SANTA FE, N.M. – A new coalition of several organizations called Colorado River Connected is focused on raising awareness about critical issues affecting the historic river that serves millions of people living in New Mexico and several other Western states.

Zach Frankel, a spokesman for Colorado River Connected, says the goal is to have more unity in communities stretching from Salt Lake City to Albuquerque, and from Las Vegas to San Diego.

"And the days of ignoring what your neighbor is doing, especially to your water supply, especially with water pollution and water quantity, those days are over,” he states. “It's time for western residents to start demanding of their elected officials to protect their water supplies."

Frankel says water diversion projects in Utah and other upriver states can have a big impact on water supplies and prices in the lower basin states.

Utah Rivers United, Los Angeles Waterkeeper and the Glen Canyon Institute are among the organizations that have thus far joined Colorado River Connected.

Meanwhile, Gary Wockner’s Save the Colorado organization is also part of the new coalition. He says many residents of New Mexico Arizona, California and Nevada are not aware of the potential pollution of the river being caused by energy development from tar sands, fracking and oil shale in upstream states.

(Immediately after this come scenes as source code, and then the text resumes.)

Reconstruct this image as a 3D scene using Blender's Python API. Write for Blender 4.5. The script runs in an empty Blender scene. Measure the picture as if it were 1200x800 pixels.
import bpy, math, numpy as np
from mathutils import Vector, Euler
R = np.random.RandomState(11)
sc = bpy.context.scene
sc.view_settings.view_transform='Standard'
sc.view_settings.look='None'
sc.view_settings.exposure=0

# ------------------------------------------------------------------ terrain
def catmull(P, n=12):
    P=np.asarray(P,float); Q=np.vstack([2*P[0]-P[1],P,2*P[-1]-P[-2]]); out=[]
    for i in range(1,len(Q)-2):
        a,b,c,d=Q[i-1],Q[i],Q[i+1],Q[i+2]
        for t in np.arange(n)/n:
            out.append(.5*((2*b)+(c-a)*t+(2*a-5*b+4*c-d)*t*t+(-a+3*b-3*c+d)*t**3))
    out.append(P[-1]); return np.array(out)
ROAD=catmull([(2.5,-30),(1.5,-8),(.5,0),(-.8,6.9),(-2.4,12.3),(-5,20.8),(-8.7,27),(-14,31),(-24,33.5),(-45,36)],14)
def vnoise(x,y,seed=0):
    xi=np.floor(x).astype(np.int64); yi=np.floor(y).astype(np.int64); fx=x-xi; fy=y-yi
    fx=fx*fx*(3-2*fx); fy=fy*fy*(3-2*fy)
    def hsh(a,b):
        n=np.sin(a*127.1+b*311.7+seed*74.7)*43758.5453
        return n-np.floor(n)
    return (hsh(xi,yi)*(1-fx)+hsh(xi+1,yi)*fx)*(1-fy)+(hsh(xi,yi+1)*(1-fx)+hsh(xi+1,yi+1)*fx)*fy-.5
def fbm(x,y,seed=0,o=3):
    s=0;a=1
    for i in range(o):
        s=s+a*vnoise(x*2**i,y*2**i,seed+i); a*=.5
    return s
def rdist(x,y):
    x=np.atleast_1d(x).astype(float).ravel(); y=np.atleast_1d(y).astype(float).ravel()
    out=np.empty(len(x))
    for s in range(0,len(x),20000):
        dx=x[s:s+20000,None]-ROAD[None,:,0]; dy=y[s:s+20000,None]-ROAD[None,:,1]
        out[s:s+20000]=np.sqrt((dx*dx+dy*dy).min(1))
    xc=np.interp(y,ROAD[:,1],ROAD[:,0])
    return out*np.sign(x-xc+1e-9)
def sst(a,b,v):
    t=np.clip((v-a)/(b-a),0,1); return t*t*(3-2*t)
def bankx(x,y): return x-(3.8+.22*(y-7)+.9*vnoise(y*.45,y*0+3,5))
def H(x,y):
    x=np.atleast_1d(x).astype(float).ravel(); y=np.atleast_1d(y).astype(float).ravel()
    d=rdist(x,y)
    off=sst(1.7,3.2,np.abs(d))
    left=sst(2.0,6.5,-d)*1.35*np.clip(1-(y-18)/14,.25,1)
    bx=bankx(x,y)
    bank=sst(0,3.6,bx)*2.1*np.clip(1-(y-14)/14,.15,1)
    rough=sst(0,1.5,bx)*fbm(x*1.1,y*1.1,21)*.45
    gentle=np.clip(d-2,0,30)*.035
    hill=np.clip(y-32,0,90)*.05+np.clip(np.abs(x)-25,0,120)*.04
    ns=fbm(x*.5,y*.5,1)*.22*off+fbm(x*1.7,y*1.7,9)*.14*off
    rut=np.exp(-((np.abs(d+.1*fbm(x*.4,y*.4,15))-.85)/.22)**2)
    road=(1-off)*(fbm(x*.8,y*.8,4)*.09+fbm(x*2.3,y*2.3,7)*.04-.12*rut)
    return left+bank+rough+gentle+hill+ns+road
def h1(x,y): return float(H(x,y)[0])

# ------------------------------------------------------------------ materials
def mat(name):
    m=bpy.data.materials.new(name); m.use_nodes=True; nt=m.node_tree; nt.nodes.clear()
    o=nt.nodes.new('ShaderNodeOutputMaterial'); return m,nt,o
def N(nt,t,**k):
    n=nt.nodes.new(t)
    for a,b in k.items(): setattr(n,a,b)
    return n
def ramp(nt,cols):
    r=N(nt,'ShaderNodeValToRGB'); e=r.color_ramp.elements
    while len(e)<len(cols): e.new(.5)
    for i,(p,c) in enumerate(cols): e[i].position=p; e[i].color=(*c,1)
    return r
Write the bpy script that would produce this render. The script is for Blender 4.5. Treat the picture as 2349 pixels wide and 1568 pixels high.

"The more dirty and carbon intensive fuels that we extract, the worse it is for the landscape, the more opportunities there is for pollution from that extraction process into the river,” he stresses. “And it makes climate change all that much worse, which most of the scientific models are indicating are going to make rivers flows in the Colorado River System lower."

Wockner says the hope is that millions of residents in the lower basin states will become more aware and active in responding to activities that can negatively impact the Colorado River.